**Directions for this task**
Starting with the first line below, extract each line through the one that contains "scene.view_settings.exposure=0.2", inclusive, excluding pictures.

**Data**
+++++
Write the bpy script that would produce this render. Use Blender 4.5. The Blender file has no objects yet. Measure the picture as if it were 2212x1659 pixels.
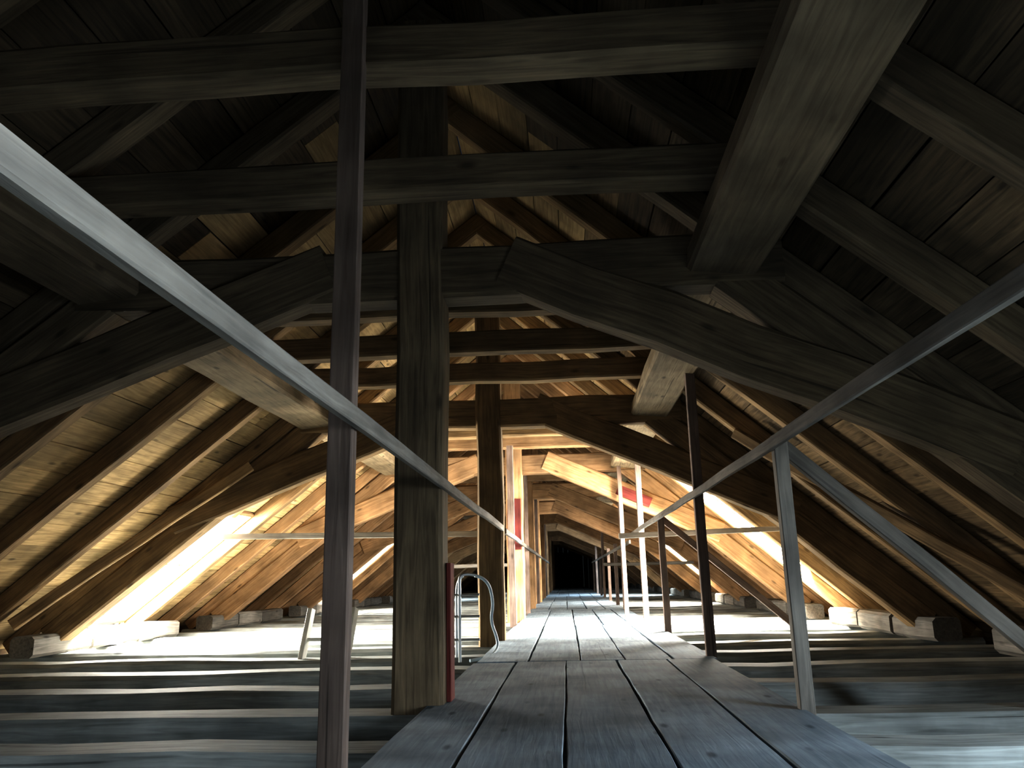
import bpy, math, random
from mathutils import Vector, Matrix, Euler
random.seed(7)
XC=-0.76; APEX=4.1; S=0.85; FOOT=4.6; Y0=-4.4; Y1=46.0
K={-1:1.06,1:0.975}
scene=bpy.context.scene
scene.view_settings.view_transform='Standard'
scene.view_settings.gamma=0.72
scene.view_settings.exposure=0.2

# ---------------------------------------------------------------- materials
def wood(name, dark, light, rough=0.75, knots=True, tint=0.35, bump=0.3, crack=0.55):
    m=bpy.data.materials.new(name); m.use_nodes=True
    nt=m.node_tree; N=nt.nodes; L=nt.links
    b=N['Principled BSDF']; b.inputs['Roughness'].default_value=rough
    b.inputs['Specular IOR Level'].default_value=0.25
    at=N.new('ShaderNodeAttribute'); at.attribute_name='g'
    ar=N.new('ShaderNodeAttribute'); ar.attribute_name='r'
    mp=N.new('ShaderNodeMapping'); mp.inputs['Scale'].default_value=(1.6,26,26)
    L.new(at.outputs['Vector'],mp.inputs['Vector'])
    n1=N.new('ShaderNodeTexNoise'); n1.inputs['Scale'].default_value=1.6; n1.inputs['Detail'].default_value=7; n1.inputs['Distortion'].default_value=0.8
    L.new(mp.outputs['Vector'],n1.inputs['Vector'])
    n2=N.new('ShaderNodeTexNoise'); n2.inputs['Scale'].default_value=2.6; n2.inputs['Detail'].default_value=5
    L.new(at.outputs['Vector'],n2.inputs['Vector'])
    cr=N.new('ShaderNodeValToRGB'); cr.color_ramp.elements[0].color=(*dark,1); cr.color_ramp.elements[1].color=(*light,1)
    cr.color_ramp.elements[0].position=0.25; cr.color_ramp.elements[1].position=0.7
    L.new(n1.outputs['Fac'],cr.inputs['Fac'])
    mr=N.new('ShaderNodeMapRange'); mr.inputs['From Min'].default_value=0.3; mr.inputs['From Max'].default_value=0.7
    mr.inputs['To Min'].default_value=0.6; mr.inputs['To Max'].default_value=1.15
    L.new(n2.outputs['Fac'],mr.inputs['Value'])
    mr2=N.new('ShaderNodeMapRange'); mr2.inputs['To Min'].default_value=1-tint; mr2.inputs['To Max'].default_value=1+tint*0.6
    L.new(ar.outputs['Fac'],mr2.inputs['Value'])
    mu=N.new('ShaderNodeMath'); mu.operation='MULTIPLY'
    L.new(mr.outputs[0],mu.inputs[0]); L.new(mr2.outputs[0],mu.inputs[1])
    last=mu.outputs[0]
    if knots:
        mk=N.new('ShaderNodeMapping'); mk.inputs['Scale'].default_value=(2.2,6,6)
        L.new(at.outputs['Vector'],mk.inputs['Vector'])
        v=N.new('ShaderNodeTexVoronoi'); v.inputs['Scale'].default_value=1.0
        L.new(mk.outputs['Vector'],v.inputs['Vector'])
        kr=N.new('ShaderNodeMapRange'); kr.inputs['From Min'].default_value=0.05; kr.inputs['From Max'].default_value=0.13
        kr.inputs['To Min'].default_value=0.45; kr.inputs['To Max'].default_value=1
        L.new(v.outputs['Distance'],kr.inputs['Value'])
        m3=N.new('ShaderNodeMath'); m3.operation='MULTIPLY'
        L.new(last,m3.inputs[0]); L.new(kr.outputs[0],m3.inputs[1]); last=m3.outputs[0]
    mc=N.new('ShaderNodeMapping'); mc.inputs['Scale'].default_value=(0.6,34,34)
    L.new(at.outputs['Vector'],mc.inputs['Vector'])
    nc=N.new('ShaderNodeTexNoise'); nc.inputs['Scale'].default_value=1.0; nc.inputs['Detail'].default_value=2
    L.new(mc.outputs['Vector'],nc.inputs['Vector'])
    rc=N.new('ShaderNodeMapRange'); rc.inputs['From Min'].default_value=0.27; rc.inputs['From Max'].default_value=0.31
    rc.inputs['To Min'].default_value=1-crack; rc.inputs['To Max'].default_value=1
    L.new(nc.outputs['Fac'],rc.inputs['Value'])
    m4=N.new('ShaderNodeMath'); m4.operation='MULTIPLY'
    L.new(last,m4.inputs[0]); L.new(rc.outputs[0],m4.inputs[1]); last=m4.outputs[0]
    mx=N.new('ShaderNodeVectorMath'); mx.operation='SCALE'
    L.new(cr.outputs['Color'],mx.inputs[0]); L.new(last,mx.inputs['Scale'])
    L.new(mx.outputs[0],b.inputs['Base Color'])
    bp=N.new('ShaderNodeBump'); bp.inputs['Strength'].default_value=bump; bp.inputs['Distance'].default_value=0.01
    ad=N.new('ShaderNodeMath'); ad.operation='MULTIPLY'
    L.new(n1.outputs['Fac'],ad.inputs[0]); L.new(last,ad.inputs[1])
    L.new(ad.outputs[0],bp.inputs['Height']); L.new(bp.outputs[0],b.inputs['Normal'])
    return m
def plain(name,col,rough=0.5,metal=0):
    m=bpy.data.materials.new(name); m.use_nodes=True
    nt=m.node_tree; b=nt.nodes['Principled BSDF']
    n=nt.nodes.new('ShaderNodeTexNoise'); n.inputs['Scale'].default_value=9; n.inputs['Detail'].default_value=5
    tc=nt.nodes.new('ShaderNodeTexCoord'); nt.links.new(tc.outputs['Object'],n.inputs['Vector'])
    cr=nt.nodes.new('ShaderNodeValToRGB')
    cr.color_ramp.elements[0].color=(*[c*0.6 for c in col],1); cr.color_ramp.elements[1].color=(*[min(1,c*1.2) for c in col],1)
    nt.links.new(n.outputs['Fac'],cr.inputs['Fac']); nt.links.new(cr.outputs['Color'],b.inputs['Base Color'])
    b.inputs['Roughness'].default_value=rough; b.inputs['Metallic'].default_value=metal
    return m
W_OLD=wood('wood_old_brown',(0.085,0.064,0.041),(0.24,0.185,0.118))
W_PURLINN=wood('wood_purlin_near_shade',(0.13,0.10,0.067),(0.24,0.19,0.128),tint=0.1)  # near purlin runs: same wood with shade put into the colour
W_PURLIN=wood('wood_purlin',(0.18,0.14,0.09),(0.34,0.27,0.175),tint=0.1)
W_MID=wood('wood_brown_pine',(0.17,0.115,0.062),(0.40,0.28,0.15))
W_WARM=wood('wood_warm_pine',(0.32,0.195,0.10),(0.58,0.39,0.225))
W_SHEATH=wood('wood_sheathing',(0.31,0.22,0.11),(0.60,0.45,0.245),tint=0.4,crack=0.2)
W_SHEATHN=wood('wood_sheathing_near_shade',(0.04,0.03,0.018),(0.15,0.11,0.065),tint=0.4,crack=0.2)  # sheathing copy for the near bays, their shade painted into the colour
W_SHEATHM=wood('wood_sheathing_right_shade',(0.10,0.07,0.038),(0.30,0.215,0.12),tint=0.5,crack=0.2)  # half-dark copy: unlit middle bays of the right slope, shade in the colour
W_RAIL=wood('wood_rail_grey',(0.17,0.157,0.14),(0.31,0.285,0.25),knots=False)
W_CROSS=wood('wood_cross_rail_pale',(0.4,0.37,0.32),(0.65,0.6,0.52),knots=False)
W_POST=wood('wood_rail_post',(0.19,0.14,0.115),(0.36,0.28,0.235))
W_WALK=wood('wood_walkway_dusty',(0.225,0.275,0.32),(0.345,0.405,0.455),knots=True,tint=0.16,bump=0.25,crack=0.3)
W_JOIST=wood('wood_joist_dusty',(0.24,0.255,0.245),(0.50,0.53,0.515),tint=0.25,crack=0.5)
W_SILL=wood('wood_sill_grey',(0.12,0.115,0.10),(0.27,0.25,0.22),tint=0.25,crack=0.4)
W_FLOOR=wood('wood_subfloor',(0.2,0.205,0.19),(0.38,0.39,0.37),tint=0.3)
M_COVER=plain('roofing_felt',(0.02,0.018,0.016),0.9)
M_RED=wood('red_paint_wood',(0.12,0.03,0.025),(0.24,0.065,0.055))
M_METAL=plain('galvanised_steel',(0.55,0.58,0.6),0.35,0.9)
M_HOSE=plain('hose_plastic',(0.6,0.72,0.8),0.4)
M_WHITE=plain('ladder_paint',(0.75,0.75,0.7),0.5)
M_DARK=plain('dark_door_paint',(0.02,0.02,0.022),0.8)
def pane_mat():
    m=bpy.data.materials.new('frosted_daylight_pane'); m.use_nodes=True
    nt=m.node_tree; b=nt.nodes['Principled BSDF']
    n=nt.nodes.new('ShaderNodeTexNoise'); n.inputs['Scale'].default_value=3
    cr=nt.nodes.new('ShaderNodeValToRGB'); cr.color_ramp.elements[0].color=(0.85,0.93,1,1); cr.color_ramp.elements[1].color=(1,1,1,1)
    nt.links.new(n.outputs['Fac'],cr.inputs['Fac']); nt.links.new(cr.outputs['Color'],b.inputs['Emission Color'])
    b.inputs['Emission Strength'].default_value=9; b.inputs['Base Color'].default_value=(0.8,0.85,0.9,1)
    return m
M_PANE=pane_mat()

# ---------------------------------------------------------------- timber builder
class T:
    def __init__(s): s.v=[];s.f=[];s.g=[];s.r=[];s.m=[]
    def beam(s,p0,p1,w,h,up=(0,0,1),seg=0.6,jit=0.005,ch=0.012,r=None,mi=0):
        p0=Vector(p0);p1=Vector(p1);d=p1-p0;Ln=d.length;d.normalize()
        up=Vector(up); side=d.cross(up)
        if side.length<1e-4: side=d.cross(Vector((0,1,0)))
        side.normalize(); u=side.cross(d).normalized()
        n=max(1,int(round(Ln/seg))); r=random.random() if r is None else r
        off=(random.random()*60,random.random()*9,random.random()*9)
        a=w/2;b=h/2;ch=min(ch,a*0.4,b*0.4)
        cs=[(-a+ch,-b),(a-ch,-b),(a,-b+ch),(a,b-ch),(a-ch,b),(-a+ch,b),(-a,b-ch),(-a,-b+ch)]
        base=len(s.v); f0=len(s.f)
        for i in range(n+1):
            t=i/n; c=p0+d*(Ln*t)
            jx=random.uniform(-1,1)*jit; jy=random.uniform(-1,1)*jit; sc=1+random.uniform(-1,1)*jit*2.5
            for (x,y) in cs:
                x2=x*sc+jx+random.uniform(-1,1)*jit*0.3; y2=y*sc+jy+random.uniform(-1,1)*jit*0.3
                s.v.append(tuple(c+side*x2+u*y2)); s.g.append((Ln*t+off[0],x+off[1],y+off[2])); s.r.append(r)
        for i in range(n):
            for k in range(8):
                q=base+i*8; k2=(k+1)%8
                s.f.append((q+k,q+k2,q+8+k2,q+8+k))
        s.f.append(tuple(base+k for k in reversed(range(8))))
        s.f.append(tuple(base+n*8+k for k in range(8)))
        s.m+= [mi]*(len(s.f)-f0)
        return s
    def build(s,name,mat,parent=None):
        me=bpy.data.meshes.new(name); me.from_pydata(s.v,[],s.f); me.update()
        A=me.attributes.new('g','FLOAT_VECTOR','POINT'); A.data.foreach_set('vector',[c for g in s.g for c in g])
        B=me.attributes.new('r','FLOAT','POINT'); B.data.foreach_set('value',s.r)
        for mm in (mat if isinstance(mat,(list,tuple)) else [mat]): me.materials.append(mm)
        me.polygons.foreach_set('material_index',s.m)
        o=bpy.data.objects.new(name,me); scene.collection.objects.link(o)
        if parent: o.parent=parent
        return o
def empty(name,loc=(0,0,0)):
    e=bpy.data.objects.new(name,None); e.location=loc; scene.collection.objects.link(e); return e
def P(a,z,y,side): return (XC+side*a*K[side],y,z)
def rz(a): return APEX-S*a
def NV(side): return Vector((side*S/K[side],0,1)).normalized()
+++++
**Result for this exercise**
Write the bpy script that would produce this render. Use Blender 4.5. The Blender file has no objects yet. Measure the picture as if it were 2212x1659 pixels.
import bpy, math, random
from mathutils import Vector, Matrix, Euler
random.seed(7)
XC=-0.76; APEX=4.1; S=0.85; FOOT=4.6; Y0=-4.4; Y1=46.0
K={-1:1.06,1:0.975}
scene=bpy.context.scene
scene.view_settings.view_transform='Standard'
scene.view_settings.gamma=0.72
scene.view_settings.exposure=0.2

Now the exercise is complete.